In my efforts to fit my thick mess of hair into the standards postulated by Western/American media and Asian/Filipino culture, I ended up just feeling tired. Attempts to form my hair into these ideals couldn’t change the fact that my hair was always going to be a divergent from the typical expectations for women, both Asian and American. I often resorted to gathering my hair up into a ponytail so that I could easily wrap it in a ballet bun for later. Hair didn’t equate to beauty or identity then. I didn’t want to work with my hair. My frizzy hair was just an inconvenience to work around.

When I started to do smoothing treatments on my hair late into high school, it seemed like the solution to my insecurity tied up in a ponytail. The first time I went to school with silkier kempt hair, a high school friend called it “sexy,” something that was never before associated with my hair.

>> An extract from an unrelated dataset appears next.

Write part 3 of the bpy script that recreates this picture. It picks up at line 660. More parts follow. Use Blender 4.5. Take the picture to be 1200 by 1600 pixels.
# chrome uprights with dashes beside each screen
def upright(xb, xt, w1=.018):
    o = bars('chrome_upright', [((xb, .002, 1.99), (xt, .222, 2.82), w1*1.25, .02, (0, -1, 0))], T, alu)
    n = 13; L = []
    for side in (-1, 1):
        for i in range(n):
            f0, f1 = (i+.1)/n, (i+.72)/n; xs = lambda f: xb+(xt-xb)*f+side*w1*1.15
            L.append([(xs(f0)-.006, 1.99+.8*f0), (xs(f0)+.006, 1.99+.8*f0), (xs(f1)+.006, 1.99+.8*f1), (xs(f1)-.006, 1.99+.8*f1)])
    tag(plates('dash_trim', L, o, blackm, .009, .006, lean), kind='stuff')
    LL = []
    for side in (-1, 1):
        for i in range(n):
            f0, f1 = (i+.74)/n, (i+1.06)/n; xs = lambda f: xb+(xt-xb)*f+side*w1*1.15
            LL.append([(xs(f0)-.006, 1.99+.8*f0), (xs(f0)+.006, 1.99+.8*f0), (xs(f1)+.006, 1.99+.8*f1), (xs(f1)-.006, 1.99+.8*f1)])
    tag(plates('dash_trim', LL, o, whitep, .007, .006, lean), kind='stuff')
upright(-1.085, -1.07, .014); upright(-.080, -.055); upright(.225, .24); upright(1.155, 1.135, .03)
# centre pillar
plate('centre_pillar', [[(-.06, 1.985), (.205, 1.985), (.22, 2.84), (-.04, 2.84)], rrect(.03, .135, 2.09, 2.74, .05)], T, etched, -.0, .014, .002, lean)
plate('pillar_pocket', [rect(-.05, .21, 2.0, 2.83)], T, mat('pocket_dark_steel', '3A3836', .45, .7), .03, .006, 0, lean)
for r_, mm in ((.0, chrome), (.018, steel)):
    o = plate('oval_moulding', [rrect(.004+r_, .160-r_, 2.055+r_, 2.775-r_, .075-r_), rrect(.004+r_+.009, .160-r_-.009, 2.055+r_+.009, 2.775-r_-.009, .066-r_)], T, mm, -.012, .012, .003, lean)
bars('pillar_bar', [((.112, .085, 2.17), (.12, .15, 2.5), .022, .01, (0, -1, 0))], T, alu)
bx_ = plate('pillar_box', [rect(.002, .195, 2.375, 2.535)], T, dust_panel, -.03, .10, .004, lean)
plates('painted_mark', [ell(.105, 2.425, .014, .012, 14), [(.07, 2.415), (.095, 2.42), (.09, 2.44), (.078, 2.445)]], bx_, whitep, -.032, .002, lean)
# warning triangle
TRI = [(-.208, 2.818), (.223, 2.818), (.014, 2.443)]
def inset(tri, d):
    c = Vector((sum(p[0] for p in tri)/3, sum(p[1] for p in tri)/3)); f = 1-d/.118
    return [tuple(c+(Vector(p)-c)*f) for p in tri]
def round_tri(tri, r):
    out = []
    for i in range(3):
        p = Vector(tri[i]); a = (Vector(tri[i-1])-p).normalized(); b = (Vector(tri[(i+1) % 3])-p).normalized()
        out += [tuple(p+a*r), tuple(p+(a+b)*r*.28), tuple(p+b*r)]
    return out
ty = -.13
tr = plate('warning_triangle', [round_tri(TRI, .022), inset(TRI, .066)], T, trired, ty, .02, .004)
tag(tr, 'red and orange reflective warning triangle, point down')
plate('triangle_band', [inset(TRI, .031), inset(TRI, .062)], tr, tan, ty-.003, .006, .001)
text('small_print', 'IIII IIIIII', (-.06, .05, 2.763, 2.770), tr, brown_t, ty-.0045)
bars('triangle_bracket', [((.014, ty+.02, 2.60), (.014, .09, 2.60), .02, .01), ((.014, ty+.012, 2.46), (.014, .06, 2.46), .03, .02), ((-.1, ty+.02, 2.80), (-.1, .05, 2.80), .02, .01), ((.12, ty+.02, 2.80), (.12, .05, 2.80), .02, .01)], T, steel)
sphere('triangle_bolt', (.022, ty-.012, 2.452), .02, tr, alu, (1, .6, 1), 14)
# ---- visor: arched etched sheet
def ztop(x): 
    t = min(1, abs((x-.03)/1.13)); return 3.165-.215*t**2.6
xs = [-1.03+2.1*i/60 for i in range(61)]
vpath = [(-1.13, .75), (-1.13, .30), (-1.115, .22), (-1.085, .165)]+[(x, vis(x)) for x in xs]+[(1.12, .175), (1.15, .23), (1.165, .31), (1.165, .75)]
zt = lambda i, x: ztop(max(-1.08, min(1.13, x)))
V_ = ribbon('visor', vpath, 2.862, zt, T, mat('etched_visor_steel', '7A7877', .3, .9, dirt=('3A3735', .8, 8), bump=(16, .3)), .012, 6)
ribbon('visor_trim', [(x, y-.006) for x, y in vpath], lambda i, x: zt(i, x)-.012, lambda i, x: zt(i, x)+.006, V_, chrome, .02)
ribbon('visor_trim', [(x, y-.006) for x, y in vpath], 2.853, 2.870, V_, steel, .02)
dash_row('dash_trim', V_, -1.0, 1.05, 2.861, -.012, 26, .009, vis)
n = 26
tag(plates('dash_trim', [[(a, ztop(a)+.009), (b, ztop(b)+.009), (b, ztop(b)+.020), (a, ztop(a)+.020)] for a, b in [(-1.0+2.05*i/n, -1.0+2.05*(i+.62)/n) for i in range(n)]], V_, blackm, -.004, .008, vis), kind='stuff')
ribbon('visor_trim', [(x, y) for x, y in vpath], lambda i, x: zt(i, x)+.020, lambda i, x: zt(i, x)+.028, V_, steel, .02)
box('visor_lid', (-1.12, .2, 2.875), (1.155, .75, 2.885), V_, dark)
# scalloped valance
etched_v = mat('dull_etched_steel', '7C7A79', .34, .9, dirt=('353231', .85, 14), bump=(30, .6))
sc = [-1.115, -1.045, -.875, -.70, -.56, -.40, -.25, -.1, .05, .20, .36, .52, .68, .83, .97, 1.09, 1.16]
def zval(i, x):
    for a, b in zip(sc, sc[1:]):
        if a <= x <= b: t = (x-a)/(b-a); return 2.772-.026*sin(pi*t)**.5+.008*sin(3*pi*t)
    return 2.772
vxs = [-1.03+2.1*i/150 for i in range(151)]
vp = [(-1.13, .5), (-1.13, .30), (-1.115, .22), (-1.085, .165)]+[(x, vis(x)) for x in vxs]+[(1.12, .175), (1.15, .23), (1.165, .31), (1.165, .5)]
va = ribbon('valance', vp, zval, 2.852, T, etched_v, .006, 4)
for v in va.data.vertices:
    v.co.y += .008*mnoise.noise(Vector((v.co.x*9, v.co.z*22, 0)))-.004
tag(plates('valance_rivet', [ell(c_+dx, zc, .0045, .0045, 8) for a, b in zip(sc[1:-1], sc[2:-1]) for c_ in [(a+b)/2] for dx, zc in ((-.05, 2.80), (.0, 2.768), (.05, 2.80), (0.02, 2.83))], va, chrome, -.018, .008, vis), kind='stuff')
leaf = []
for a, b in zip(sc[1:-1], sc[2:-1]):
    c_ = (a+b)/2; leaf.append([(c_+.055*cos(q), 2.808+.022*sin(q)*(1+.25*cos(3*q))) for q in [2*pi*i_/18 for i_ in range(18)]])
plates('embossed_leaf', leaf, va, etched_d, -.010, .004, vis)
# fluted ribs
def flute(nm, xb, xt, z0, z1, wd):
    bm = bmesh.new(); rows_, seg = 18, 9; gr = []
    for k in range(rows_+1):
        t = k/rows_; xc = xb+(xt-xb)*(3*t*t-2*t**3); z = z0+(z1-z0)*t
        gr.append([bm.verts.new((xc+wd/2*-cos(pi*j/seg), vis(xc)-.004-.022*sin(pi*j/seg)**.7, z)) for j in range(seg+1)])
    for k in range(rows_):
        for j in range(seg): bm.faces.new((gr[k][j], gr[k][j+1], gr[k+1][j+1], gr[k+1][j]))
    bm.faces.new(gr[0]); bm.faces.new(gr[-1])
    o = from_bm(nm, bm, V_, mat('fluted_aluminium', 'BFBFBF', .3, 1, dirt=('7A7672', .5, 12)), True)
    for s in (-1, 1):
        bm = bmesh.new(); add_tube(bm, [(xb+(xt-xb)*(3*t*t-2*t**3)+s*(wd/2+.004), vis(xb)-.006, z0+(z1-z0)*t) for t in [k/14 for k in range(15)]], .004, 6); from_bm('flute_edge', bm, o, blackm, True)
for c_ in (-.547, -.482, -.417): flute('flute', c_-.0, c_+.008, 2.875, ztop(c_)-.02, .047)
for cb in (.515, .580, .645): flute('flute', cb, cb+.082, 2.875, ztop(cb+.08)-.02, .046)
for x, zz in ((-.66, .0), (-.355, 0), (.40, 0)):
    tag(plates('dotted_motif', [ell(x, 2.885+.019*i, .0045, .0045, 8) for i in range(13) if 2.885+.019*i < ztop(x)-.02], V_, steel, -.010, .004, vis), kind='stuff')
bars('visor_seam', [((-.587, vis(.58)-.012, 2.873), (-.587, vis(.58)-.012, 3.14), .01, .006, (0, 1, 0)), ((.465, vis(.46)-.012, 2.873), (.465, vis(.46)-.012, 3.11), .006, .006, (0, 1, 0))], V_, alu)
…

To fit into beauty standards that seemed so unattainable in the past was exhilarating. With this new hair I even adopted a bob cut, something I had always wanted to do but couldn’t. Long hair with my natural texture was heavy, but with the smoothing treatments, I believed I was now allowed to have this acceptable “female” length without it looking like a poofy triangle. But as the years went on and I went into repeat treatments to tame my frizz and loosen my waves for long-term effects, I began to question whether I was okay with modifying my hair’s natural texture. Why did I prioritize these Asian and American beauty standards that I never fit in before? What would I lose in the process?

I’ve had an asymmetrical pixie cut for a few years now and it’s been a while since my last smoothing treatment in a series of increasingly infrequent appointments. The effects of the treatment has toned down the frizz irreversibly and I still use products to make my hair a bit more malleable and defined. But my pixie cut keeps my hair lightweight and low-maintenance, while also letting me show off my thick hair texture. I hardly ever straighten my hair anymore, because I simply prefer my waves and frizz. And finally, I don’t feel less like a woman. At all. I once feared of what society would think of me as an Asian American woman without the coveted long hair. But with this daring new cut, I feel more like the woman I’m meant to be. My only wish is that I had adopted a pixie cut earlier in life.

My thick, frizzy, wavy pixie lets me embrace my beauty and identity as an Asian American woman. If I was never meant to fit into the popular beauty standards of my ethnic culture and my country of residence, and if I don’t want to align with either beauty standards, then I believe the space I inhabit as an Asian American woman between the two standards is what defines Asian American beauty for me. It means never looking quite “Asian woman” enough for Asia and never looking quite” Western woman” enough for America. It means being a rejection from both beauty standards. It means being a little bit of both. It means being different enough to fade into the crowd and being different enough to stand out from it.

Before my friend whisked me away from the room of the four party attendees curious about my experience with a pixie cut, I had a third, final comment about what it was like as an Asian American woman. In comparison to the first two statements, the third was quite uncomplicated: “But all the time, I just feel like me.”